[DIRECTIONS] Print all the data, keeping every line exactly as it is.
[START EXTRACTED DATA]
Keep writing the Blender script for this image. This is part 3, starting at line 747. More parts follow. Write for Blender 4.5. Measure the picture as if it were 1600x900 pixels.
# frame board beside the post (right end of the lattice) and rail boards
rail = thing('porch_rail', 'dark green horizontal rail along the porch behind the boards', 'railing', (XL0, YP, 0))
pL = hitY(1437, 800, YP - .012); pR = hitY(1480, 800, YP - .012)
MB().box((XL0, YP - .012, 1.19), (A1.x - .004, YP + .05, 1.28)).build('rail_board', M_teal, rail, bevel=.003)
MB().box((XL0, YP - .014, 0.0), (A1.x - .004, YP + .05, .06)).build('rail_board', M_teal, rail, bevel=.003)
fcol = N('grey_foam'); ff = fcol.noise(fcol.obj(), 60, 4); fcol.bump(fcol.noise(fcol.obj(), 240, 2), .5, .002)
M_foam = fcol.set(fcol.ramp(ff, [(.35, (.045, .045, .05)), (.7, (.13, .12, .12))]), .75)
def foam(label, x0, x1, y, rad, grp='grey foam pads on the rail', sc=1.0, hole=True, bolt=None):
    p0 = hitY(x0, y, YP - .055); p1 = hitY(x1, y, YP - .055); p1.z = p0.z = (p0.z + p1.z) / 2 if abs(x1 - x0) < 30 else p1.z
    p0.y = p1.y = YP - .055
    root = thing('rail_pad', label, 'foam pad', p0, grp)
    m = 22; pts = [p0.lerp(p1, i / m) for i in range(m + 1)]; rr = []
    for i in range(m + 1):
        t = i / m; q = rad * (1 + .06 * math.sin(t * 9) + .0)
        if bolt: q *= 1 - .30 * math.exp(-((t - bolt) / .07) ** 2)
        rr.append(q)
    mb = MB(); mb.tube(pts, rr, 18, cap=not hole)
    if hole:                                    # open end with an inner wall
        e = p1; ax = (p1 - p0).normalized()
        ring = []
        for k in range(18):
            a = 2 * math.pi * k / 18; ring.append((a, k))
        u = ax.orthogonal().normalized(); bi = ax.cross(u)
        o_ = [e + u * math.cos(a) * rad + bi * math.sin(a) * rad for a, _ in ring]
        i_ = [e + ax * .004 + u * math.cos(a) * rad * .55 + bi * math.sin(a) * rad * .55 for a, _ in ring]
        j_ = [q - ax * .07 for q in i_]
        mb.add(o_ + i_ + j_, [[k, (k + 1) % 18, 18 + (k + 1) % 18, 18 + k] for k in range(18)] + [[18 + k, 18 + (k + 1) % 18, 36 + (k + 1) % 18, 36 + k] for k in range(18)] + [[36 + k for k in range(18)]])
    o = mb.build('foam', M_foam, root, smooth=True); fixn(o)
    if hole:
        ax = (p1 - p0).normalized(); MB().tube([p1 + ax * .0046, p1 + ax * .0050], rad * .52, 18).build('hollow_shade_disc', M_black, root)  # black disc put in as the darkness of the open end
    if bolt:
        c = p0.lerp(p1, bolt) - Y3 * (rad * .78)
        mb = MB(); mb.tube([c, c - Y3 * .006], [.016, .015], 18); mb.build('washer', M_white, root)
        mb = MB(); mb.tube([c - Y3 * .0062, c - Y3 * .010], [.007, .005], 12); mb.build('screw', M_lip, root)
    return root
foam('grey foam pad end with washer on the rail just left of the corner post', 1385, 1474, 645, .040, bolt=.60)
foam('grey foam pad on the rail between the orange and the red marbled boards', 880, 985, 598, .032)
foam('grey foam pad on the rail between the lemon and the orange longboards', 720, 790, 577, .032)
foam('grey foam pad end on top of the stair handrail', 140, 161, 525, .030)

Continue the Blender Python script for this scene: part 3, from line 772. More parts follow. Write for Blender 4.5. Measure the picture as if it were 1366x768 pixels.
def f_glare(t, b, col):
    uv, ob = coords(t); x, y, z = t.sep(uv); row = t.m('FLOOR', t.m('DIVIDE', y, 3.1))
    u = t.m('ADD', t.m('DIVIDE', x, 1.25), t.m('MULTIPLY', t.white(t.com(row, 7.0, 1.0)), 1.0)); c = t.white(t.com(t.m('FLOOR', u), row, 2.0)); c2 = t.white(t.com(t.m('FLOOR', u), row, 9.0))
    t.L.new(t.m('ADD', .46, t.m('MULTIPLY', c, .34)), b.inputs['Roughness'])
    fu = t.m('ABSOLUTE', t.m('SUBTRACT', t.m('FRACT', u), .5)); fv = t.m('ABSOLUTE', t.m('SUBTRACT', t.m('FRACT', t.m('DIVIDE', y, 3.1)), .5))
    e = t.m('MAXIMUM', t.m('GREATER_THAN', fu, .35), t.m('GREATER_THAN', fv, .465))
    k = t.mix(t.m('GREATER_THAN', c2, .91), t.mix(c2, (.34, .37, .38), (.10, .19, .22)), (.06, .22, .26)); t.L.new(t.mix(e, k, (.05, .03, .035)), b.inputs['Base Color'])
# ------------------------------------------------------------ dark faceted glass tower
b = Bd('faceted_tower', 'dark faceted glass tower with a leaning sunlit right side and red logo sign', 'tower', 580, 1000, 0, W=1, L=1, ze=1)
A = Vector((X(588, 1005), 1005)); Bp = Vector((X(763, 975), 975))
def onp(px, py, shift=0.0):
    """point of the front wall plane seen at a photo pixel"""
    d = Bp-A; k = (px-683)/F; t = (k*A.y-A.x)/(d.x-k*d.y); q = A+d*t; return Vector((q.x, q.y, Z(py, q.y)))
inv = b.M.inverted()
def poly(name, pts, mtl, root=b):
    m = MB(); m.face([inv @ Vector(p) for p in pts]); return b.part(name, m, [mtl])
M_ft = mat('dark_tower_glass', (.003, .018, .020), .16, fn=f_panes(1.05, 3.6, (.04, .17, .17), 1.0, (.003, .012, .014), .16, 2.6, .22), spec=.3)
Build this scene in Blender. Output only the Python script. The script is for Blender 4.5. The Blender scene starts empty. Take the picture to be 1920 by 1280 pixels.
[END EXTRACTED DATA]
[EXPECTED ANSWER]
Keep writing the Blender script for this image. This is part 3, starting at line 747. More parts follow. Write for Blender 4.5. Measure the picture as if it were 1600x900 pixels.
# frame board beside the post (right end of the lattice) and rail boards
rail = thing('porch_rail', 'dark green horizontal rail along the porch behind the boards', 'railing', (XL0, YP, 0))
pL = hitY(1437, 800, YP - .012); pR = hitY(1480, 800, YP - .012)
MB().box((XL0, YP - .012, 1.19), (A1.x - .004, YP + .05, 1.28)).build('rail_board', M_teal, rail, bevel=.003)
MB().box((XL0, YP - .014, 0.0), (A1.x - .004, YP + .05, .06)).build('rail_board', M_teal, rail, bevel=.003)
fcol = N('grey_foam'); ff = fcol.noise(fcol.obj(), 60, 4); fcol.bump(fcol.noise(fcol.obj(), 240, 2), .5, .002)
M_foam = fcol.set(fcol.ramp(ff, [(.35, (.045, .045, .05)), (.7, (.13, .12, .12))]), .75)
def foam(label, x0, x1, y, rad, grp='grey foam pads on the rail', sc=1.0, hole=True, bolt=None):
    p0 = hitY(x0, y, YP - .055); p1 = hitY(x1, y, YP - .055); p1.z = p0.z = (p0.z + p1.z) / 2 if abs(x1 - x0) < 30 else p1.z
    p0.y = p1.y = YP - .055
    root = thing('rail_pad', label, 'foam pad', p0, grp)
    m = 22; pts = [p0.lerp(p1, i / m) for i in range(m + 1)]; rr = []
    for i in range(m + 1):
        t = i / m; q = rad * (1 + .06 * math.sin(t * 9) + .0)
        if bolt: q *= 1 - .30 * math.exp(-((t - bolt) / .07) ** 2)
        rr.append(q)
    mb = MB(); mb.tube(pts, rr, 18, cap=not hole)
    if hole:                                    # open end with an inner wall
        e = p1; ax = (p1 - p0).normalized()
        ring = []
        for k in range(18):
            a = 2 * math.pi * k / 18; ring.append((a, k))
        u = ax.orthogonal().normalized(); bi = ax.cross(u)
        o_ = [e + u * math.cos(a) * rad + bi * math.sin(a) * rad for a, _ in ring]
        i_ = [e + ax * .004 + u * math.cos(a) * rad * .55 + bi * math.sin(a) * rad * .55 for a, _ in ring]
        j_ = [q - ax * .07 for q in i_]
        mb.add(o_ + i_ + j_, [[k, (k + 1) % 18, 18 + (k + 1) % 18, 18 + k] for k in range(18)] + [[18 + k, 18 + (k + 1) % 18, 36 + (k + 1) % 18, 36 + k] for k in range(18)] + [[36 + k for k in range(18)]])
    o = mb.build('foam', M_foam, root, smooth=True); fixn(o)
    if hole:
        ax = (p1 - p0).normalized(); MB().tube([p1 + ax * .0046, p1 + ax * .0050], rad * .52, 18).build('hollow_shade_disc', M_black, root)  # black disc put in as the darkness of the open end
    if bolt:
        c = p0.lerp(p1, bolt) - Y3 * (rad * .78)
        mb = MB(); mb.tube([c, c - Y3 * .006], [.016, .015], 18); mb.build('washer', M_white, root)
        mb = MB(); mb.tube([c - Y3 * .0062, c - Y3 * .010], [.007, .005], 12); mb.build('screw', M_lip, root)
    return root
foam('grey foam pad end with washer on the rail just left of the corner post', 1385, 1474, 645, .040, bolt=.60)
foam('grey foam pad on the rail between the orange and the red marbled boards', 880, 985, 598, .032)
foam('grey foam pad on the rail between the lemon and the orange longboards', 720, 790, 577, .032)
foam('grey foam pad end on top of the stair handrail', 140, 161, 525, .030)

Continue the Blender Python script for this scene: part 3, from line 772. More parts follow. Write for Blender 4.5. Measure the picture as if it were 1366x768 pixels.
def f_glare(t, b, col):
    uv, ob = coords(t); x, y, z = t.sep(uv); row = t.m('FLOOR', t.m('DIVIDE', y, 3.1))
    u = t.m('ADD', t.m('DIVIDE', x, 1.25), t.m('MULTIPLY', t.white(t.com(row, 7.0, 1.0)), 1.0)); c = t.white(t.com(t.m('FLOOR', u), row, 2.0)); c2 = t.white(t.com(t.m('FLOOR', u), row, 9.0))
    t.L.new(t.m('ADD', .46, t.m('MULTIPLY', c, .34)), b.inputs['Roughness'])
    fu = t.m('ABSOLUTE', t.m('SUBTRACT', t.m('FRACT', u), .5)); fv = t.m('ABSOLUTE', t.m('SUBTRACT', t.m('FRACT', t.m('DIVIDE', y, 3.1)), .5))
    e = t.m('MAXIMUM', t.m('GREATER_THAN', fu, .35), t.m('GREATER_THAN', fv, .465))
    k = t.mix(t.m('GREATER_THAN', c2, .91), t.mix(c2, (.34, .37, .38), (.10, .19, .22)), (.06, .22, .26)); t.L.new(t.mix(e, k, (.05, .03, .035)), b.inputs['Base Color'])
# ------------------------------------------------------------ dark faceted glass tower
b = Bd('faceted_tower', 'dark faceted glass tower with a leaning sunlit right side and red logo sign', 'tower', 580, 1000, 0, W=1, L=1, ze=1)
A = Vector((X(588, 1005), 1005)); Bp = Vector((X(763, 975), 975))
def onp(px, py, shift=0.0):
    """point of the front wall plane seen at a photo pixel"""
    d = Bp-A; k = (px-683)/F; t = (k*A.y-A.x)/(d.x-k*d.y); q = A+d*t; return Vector((q.x, q.y, Z(py, q.y)))
inv = b.M.inverted()
def poly(name, pts, mtl, root=b):
    m = MB(); m.face([inv @ Vector(p) for p in pts]); return b.part(name, m, [mtl])
M_ft = mat('dark_tower_glass', (.003, .018, .020), .16, fn=f_panes(1.05, 3.6, (.04, .17, .17), 1.0, (.003, .012, .014), .16, 2.6, .22), spec=.3)
Build this scene in Blender. Output only the Python script. The script is for Blender 4.5. The Blender scene starts empty. Take the picture to be 1920 by 1280 pixels.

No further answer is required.